Los Angeles ranked as the top-rated market for the Oscars (33.5 household rating), up 3% from last year. But key to the ratings declines overall were double-digit falloffs in both New York (down 13% to 32.4) and Chicago (down 10% to 32.5).

Last year’s show, hosted by Ellen DeGeneres, averaged a 27.9 overnight household rating/41 share that translated into a 10-year best 43.74 million viewers, according to Nielsen — the third time in five years the Oscars had been above the 40-million viewer mark. And in adults 18-49, its 13.1 rating/33 share in the nationals was up a smidge from 2013 for a four-year high.

With social media driving interest, awards shows in general had been on a ratings roll. But some of the air seems to have come out of the balloon this season.

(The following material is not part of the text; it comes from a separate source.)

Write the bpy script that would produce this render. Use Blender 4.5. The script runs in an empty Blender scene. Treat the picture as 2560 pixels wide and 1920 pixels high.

A dearth of diversity among nominees and unfamiliarity with some of the most honored films may have contributed to the lower tune-in for the 2015 Oscars. Of this year’s best picture nominees — “American Sniper,” “Birdman,” “Boyhood,” “The Grand Budapest Hotel,” “The Imitation Game,” “Selma,” “The Theory of Everything,” and “Whiplash” — only “Sniper” can be considered a box office hit in North America.

“Birdman” was the big winner of the night, winning the top prize as well as others including best original screenplay and best director for Alejandro Gonzalez Inarritu.